Mr. Fisker said that if Apple built a car, one challenge would be designing an object that is true to Apple's aesthetic but still suitable for real-world use.

Unlike, say, iPods, cars must look attractive in motion or standing still and in all sorts of weather and lighting.

"If you can get people who aren't interested in cars to actually turn around and look at a car, you're really successful," Mr. Fisker said.

That sums up Apple's challenge and opportunity.

To create the seamless iOS experience Mr. Cook called for, it's not enough for Apple to be present in the car.

It must know cars well enough to build one from scratch. That means integrating hardware, software, mechanical components and the user interface into an Apple-conceived whole.

To understand the distinction, turn the clock back to the 2005 debut of the Motorola ROKR E1, the first cellphone with Apple's iTunes music program built into it.

Motorola was the establishment in cellphones and mobile audio. But the phone was a study in compromises, with neither the elegance of Apple's iPod interfaces nor the sleekness of Motorola's popular RAZR phones. Its capacity was a paltry 100 songs. Apple's then-CEO Steve Jobs dubbed it the "iTunes Phone" and damned it with faint praise.

Before long, Apple was in the cellphone business on its own.

iPhone as anchor
The iPhone has been the foundation of Apple's profits and prestige ever since. Perhaps more significant than its robust sales was the platform it created for thousands of other companies to innovate and prosper.

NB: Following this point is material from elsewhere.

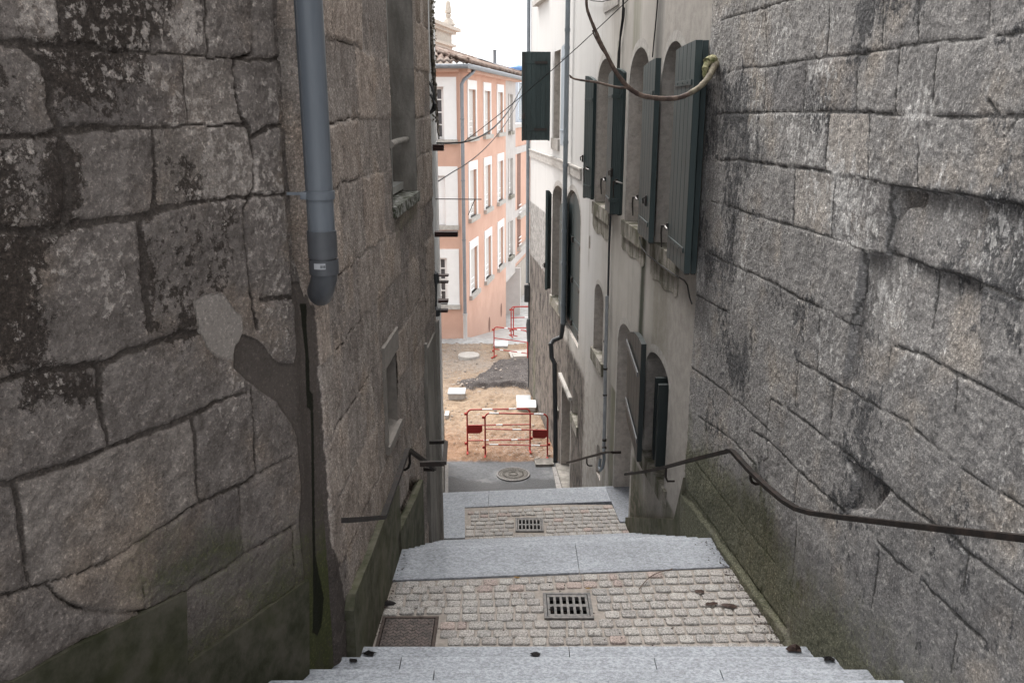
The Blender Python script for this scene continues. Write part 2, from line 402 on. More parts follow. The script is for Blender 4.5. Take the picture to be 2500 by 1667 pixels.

This is the potential payoff of an Apple concept vehicle. For Google, building a prototype car has not only been a way to figure out how all the pieces fit together but also helped Google crystallize its vision of a crash-free transportation system.

Apple similarly has much to learn about automobiles before it can hope to revolutionize them. But if it succeeds, Apple also has a chance to claim a new frontier and extend its vision for a "seamless kind of life" to every facet of the automobile.

And considering how well Apple has harnessed the supply chain to revolutionize the smartphone, Mr. Lutz said, "they could wind up doing a spectacularly good job."